Just as the world-class airline Qantas started with an idea and lots of determination, so too did the museum honouring its founders.
On Friday evening a dinner was held in Longreach to commemorate the 20th anniversary of the organisation that is building a museum described as being on the world stage.
Over 60 people, travelling from as far afield as Sydney and the Gold Coast, gathered to pay tribute to the vision of founding chairman Jo Shannon and his supporters.
While noting that a whole range of people had contributed to its success, including members and museum visitors, Qantas Founders Memorial chairman John Vincent said the local community had backed it wholeheartedly.
“Tonight is particularly a tribute to the people who had the vision and believed it was possible,” he said. “When I look at this organisation I can’t help but think of the foundation of Qantas, which created something from essentially nothing.”
Inaugural treasurer John te Kloot regaled guests at dinner with memories from the organisation’s early days when there was not enough money in the bank account to get to the next meeting, to excursions south to board rooms and parliamentary offices to exhort support for the cause.
The movement started in 1988 at a public meeting in Longreach when the original hangar built by the Queensland and Northern Territory Aerial Service in 1922 became available for public use.
Stage one of the museum was opened by then-Governor-General Sir William Deane on June 9, 1996 in the now-national-heritage-listed hangar, but Mr te Kloot said a lot of work took place took place behind the scenes before then, including the construction of a replica booking office in Longreach’s CBD, to establish a presence in the community and raise enough money to build something suitable to house the replica Avro 504K they’d received from Qantas.
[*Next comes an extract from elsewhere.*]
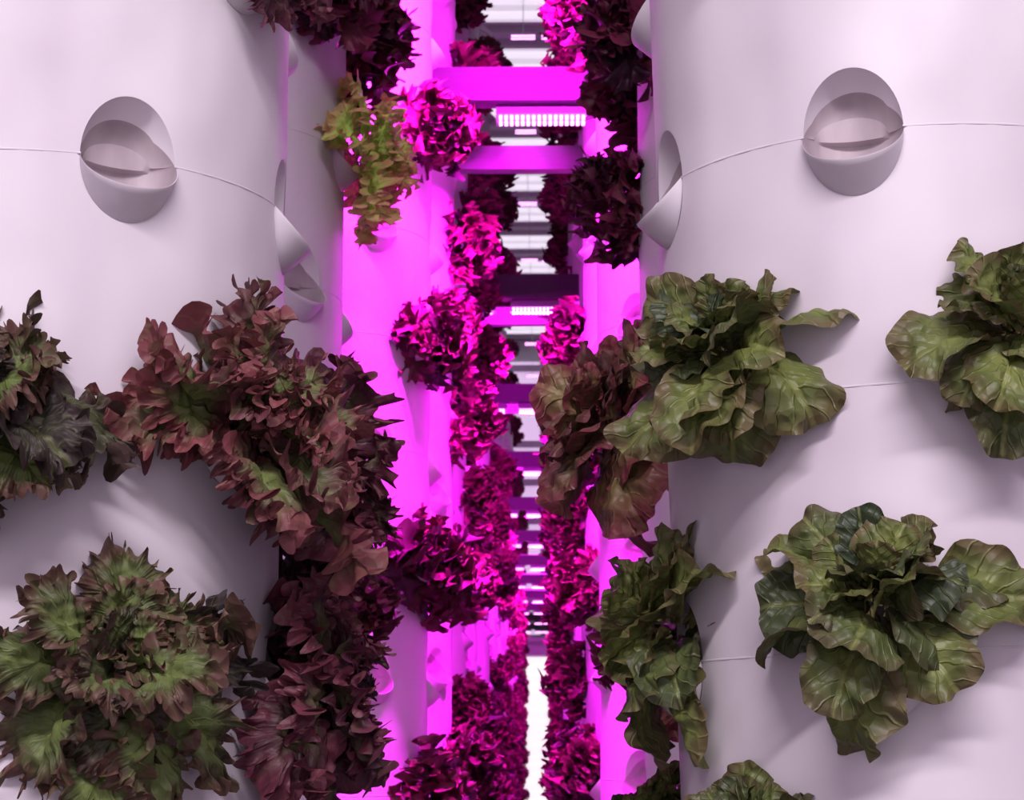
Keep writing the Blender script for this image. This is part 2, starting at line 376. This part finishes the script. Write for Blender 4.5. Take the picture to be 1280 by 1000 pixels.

“At all times we had Frith Fysh’s guiding principle before us, that the Avro was not going into a shoebox,” he said.
The organisation was fortunate in receiving a $110m grant from Queensland and federal governments under a heritage trails network grant scheme in 1999, with which it built stage two, the museum building housing many of its artefacts, including the replica Avro.
Alongside that are the airline’s first jet, a Boeing 707-138B short body, the first of its type and made specifically for Qantas, and a Boeing 747-200 jumbo jet.
Also in the museum collection are a Catalina PBY 6A, a former Qantas DC3, and a derelict Lockheed Super Constellation, still to be transported from the Philippines and restored.
Longreach Regional Council mayor Ed Warren told the gathering that tourism was a very important part of the local economy and as such it would be advocating alongside the museum for funds to bring the Super Constellation to Longreach, and for a cover for the aircraft parked in the sun.
“This is super critical to preserve them for future generations,” museum CEO Tony Martin said.
He also announced on the night that the Qantas Founders Museum had just entered into another five-year funding agreement with Qantas, worth $5 million.
“This will help us move ahead,” he said.